Clarie Peterson

(KPAX) Montana Attorney General Austin Knudsen is leading a coalition to overturn a court decision that makes it illegal for cities to prohibit urban camping without available shelter beds.

Knudsen used Missoula as an example city that could benefit from his coalition.

The coalition of 24 attorneys general wrote in their Friday amicus brief, “It is States and localities that have the local knowledge needed to address the problem, and it is States and localities that ultimately bear the costs of homelessness and of homeless policy.

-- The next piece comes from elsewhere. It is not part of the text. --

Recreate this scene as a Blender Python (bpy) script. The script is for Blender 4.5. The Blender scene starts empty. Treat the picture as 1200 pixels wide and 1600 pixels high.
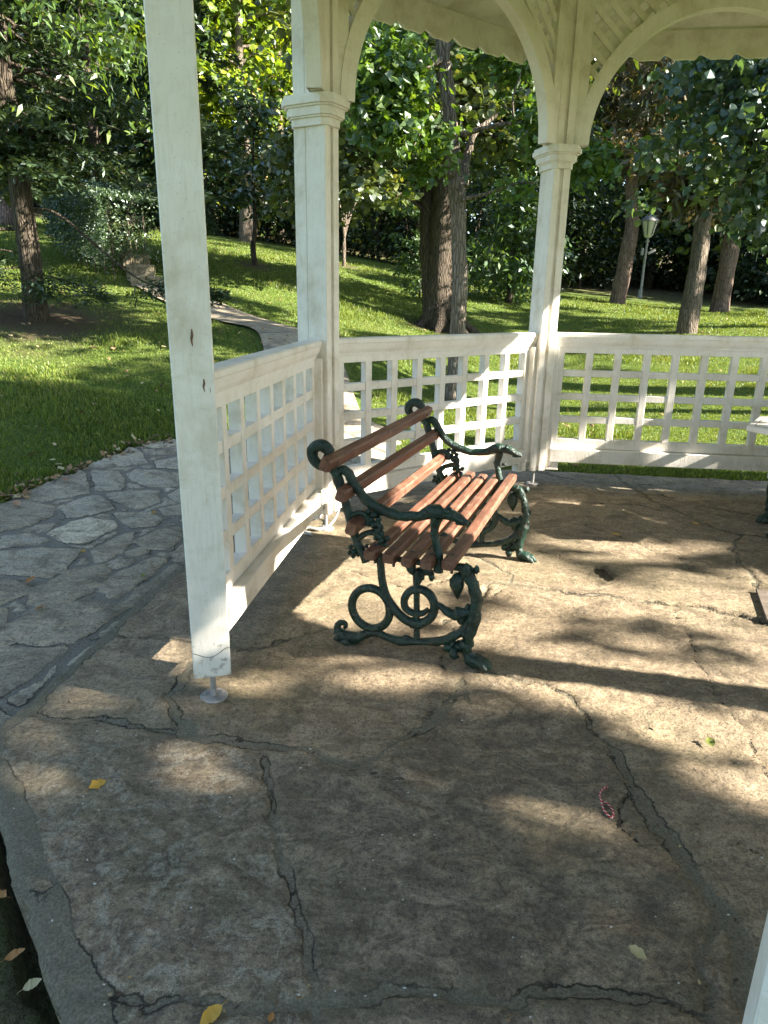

It should be States and localities that make the decisions.”

While the news release included Billings, Bozeman, and Kalispell among Montana cities facing large homeless problems, it specifically referenced Missoula, saying “the city is restricted in its ability to combat the issue.”

Missoula City Council President Amber Sherrill said the Ninth Circuit Court decision does not affect Missoula’s response, and whether Knudsen and his colleagues are successful or not, the city will not change its approach.

“I think that what we're trying to do in the city, regardless of all of that, is figure out kind of a comprehensive response to it, right?” she said. “I mean, criminalizing it isn't going to do anything about the problem, so what we're trying to do, and what I think cities all over the country are trying to do is figure out a response that really has some results."

Missoula Mayor Andrea Davis recently began the Missoula Urban Camping Working Group, which will meet several times to determine the best response to homeless people sleeping overnight in parks.

“It will be interesting what will come out of those meetings and what feels like a comprehensive response and not a bandaid, and not, you know, filling our jails– that costs us money,” Sherrill said. “If we’re going to criminalize it to the point that we’re putting people who are living unsheltered in jail, that’s going to cost a lot of money, and we need to recognize that as well.”

The Missoula City Council passed an emergency urban camping ordinance last summer which closed city parks, trails and conservation lands from 11 p.m. to 5 a.m. as a way to prevent overnight camping.